Task prompt:
Count lines, not occurrences: report how many lines in the records hold the string "pixels", and nothing else.

Record list:
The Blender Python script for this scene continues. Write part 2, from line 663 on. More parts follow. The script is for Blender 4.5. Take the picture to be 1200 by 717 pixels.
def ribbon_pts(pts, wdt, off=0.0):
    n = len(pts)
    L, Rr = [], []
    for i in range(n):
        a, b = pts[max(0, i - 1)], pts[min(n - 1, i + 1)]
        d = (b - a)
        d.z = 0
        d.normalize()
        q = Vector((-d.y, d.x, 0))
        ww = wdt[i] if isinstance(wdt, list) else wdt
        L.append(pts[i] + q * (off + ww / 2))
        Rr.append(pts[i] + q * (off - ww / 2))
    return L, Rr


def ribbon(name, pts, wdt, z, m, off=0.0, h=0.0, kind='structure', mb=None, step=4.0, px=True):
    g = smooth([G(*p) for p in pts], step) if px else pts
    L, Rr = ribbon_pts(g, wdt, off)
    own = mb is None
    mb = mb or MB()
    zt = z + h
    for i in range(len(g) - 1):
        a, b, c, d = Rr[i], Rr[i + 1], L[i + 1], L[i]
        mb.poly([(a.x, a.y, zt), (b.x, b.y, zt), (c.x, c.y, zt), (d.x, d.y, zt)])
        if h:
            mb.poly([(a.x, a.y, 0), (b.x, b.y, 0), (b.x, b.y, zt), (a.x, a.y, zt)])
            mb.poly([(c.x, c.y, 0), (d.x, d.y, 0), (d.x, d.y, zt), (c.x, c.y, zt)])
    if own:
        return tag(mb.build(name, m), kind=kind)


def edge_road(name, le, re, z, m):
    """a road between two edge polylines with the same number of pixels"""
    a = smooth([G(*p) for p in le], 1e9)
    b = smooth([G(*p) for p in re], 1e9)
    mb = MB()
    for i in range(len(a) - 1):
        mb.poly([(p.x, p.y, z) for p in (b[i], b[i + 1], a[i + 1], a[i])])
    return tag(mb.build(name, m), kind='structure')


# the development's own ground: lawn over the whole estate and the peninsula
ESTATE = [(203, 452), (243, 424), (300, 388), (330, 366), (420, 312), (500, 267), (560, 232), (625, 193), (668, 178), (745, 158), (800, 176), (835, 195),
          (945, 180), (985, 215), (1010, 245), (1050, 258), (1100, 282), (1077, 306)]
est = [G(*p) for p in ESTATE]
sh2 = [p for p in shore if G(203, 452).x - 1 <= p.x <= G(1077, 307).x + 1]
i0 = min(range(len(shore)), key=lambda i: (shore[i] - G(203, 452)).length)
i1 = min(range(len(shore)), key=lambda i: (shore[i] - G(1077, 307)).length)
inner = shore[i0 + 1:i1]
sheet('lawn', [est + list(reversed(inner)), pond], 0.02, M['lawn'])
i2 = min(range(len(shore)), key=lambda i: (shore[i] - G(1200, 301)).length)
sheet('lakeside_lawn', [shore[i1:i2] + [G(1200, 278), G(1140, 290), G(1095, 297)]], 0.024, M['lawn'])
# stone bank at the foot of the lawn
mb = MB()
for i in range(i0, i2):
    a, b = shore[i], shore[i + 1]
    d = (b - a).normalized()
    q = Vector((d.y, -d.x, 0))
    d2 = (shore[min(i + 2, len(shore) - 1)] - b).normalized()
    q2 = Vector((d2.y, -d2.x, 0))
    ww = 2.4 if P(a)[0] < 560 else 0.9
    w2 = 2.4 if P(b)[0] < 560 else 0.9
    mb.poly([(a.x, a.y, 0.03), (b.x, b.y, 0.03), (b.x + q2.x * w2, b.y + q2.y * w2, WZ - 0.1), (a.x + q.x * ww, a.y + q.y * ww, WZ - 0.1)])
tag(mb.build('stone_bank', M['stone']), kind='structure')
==
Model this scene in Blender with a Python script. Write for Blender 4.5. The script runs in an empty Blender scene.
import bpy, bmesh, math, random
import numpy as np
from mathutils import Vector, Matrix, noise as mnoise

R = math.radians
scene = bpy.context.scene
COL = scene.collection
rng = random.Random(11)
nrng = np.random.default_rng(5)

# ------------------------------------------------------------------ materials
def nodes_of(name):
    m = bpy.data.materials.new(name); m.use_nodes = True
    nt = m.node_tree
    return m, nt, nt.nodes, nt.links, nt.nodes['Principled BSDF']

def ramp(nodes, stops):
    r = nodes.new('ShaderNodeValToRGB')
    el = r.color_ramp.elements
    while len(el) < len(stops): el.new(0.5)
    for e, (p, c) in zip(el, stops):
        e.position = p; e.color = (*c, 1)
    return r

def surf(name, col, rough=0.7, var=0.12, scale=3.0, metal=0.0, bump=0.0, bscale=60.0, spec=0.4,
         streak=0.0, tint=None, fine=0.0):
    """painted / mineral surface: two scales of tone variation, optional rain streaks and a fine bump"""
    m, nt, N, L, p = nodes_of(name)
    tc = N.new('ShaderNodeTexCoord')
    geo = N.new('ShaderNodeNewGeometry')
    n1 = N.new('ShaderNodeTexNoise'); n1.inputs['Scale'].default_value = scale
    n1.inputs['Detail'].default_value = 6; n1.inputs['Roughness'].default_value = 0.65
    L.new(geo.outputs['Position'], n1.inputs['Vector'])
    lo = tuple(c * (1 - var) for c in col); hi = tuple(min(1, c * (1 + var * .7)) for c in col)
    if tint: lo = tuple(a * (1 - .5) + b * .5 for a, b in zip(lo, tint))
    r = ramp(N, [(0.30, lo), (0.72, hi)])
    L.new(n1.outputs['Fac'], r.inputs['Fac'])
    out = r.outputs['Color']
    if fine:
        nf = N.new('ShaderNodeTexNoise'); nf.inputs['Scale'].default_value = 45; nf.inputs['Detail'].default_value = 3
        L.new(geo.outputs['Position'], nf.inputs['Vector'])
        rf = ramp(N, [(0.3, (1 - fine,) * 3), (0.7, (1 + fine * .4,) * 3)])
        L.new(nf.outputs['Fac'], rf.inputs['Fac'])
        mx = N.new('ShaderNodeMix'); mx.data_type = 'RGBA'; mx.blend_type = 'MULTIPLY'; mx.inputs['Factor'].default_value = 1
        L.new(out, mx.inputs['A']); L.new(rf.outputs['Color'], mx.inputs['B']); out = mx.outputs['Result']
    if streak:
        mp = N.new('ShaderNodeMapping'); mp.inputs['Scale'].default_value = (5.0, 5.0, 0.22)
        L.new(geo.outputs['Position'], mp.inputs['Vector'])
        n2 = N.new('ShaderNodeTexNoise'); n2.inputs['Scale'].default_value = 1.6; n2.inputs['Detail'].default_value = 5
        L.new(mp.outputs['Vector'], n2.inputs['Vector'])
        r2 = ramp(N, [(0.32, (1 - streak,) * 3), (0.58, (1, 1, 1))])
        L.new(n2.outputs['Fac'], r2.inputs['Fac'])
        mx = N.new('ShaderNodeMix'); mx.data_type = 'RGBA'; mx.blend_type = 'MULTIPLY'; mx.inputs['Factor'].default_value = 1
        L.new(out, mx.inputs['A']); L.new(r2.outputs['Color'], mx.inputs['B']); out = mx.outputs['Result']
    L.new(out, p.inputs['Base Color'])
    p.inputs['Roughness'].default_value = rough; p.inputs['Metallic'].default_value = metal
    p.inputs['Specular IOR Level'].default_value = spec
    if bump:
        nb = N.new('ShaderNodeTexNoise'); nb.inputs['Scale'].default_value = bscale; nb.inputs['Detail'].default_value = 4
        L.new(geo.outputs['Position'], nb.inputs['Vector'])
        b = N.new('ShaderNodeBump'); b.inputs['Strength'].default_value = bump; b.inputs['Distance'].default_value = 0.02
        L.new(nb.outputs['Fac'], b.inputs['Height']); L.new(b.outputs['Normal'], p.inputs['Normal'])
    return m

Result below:
2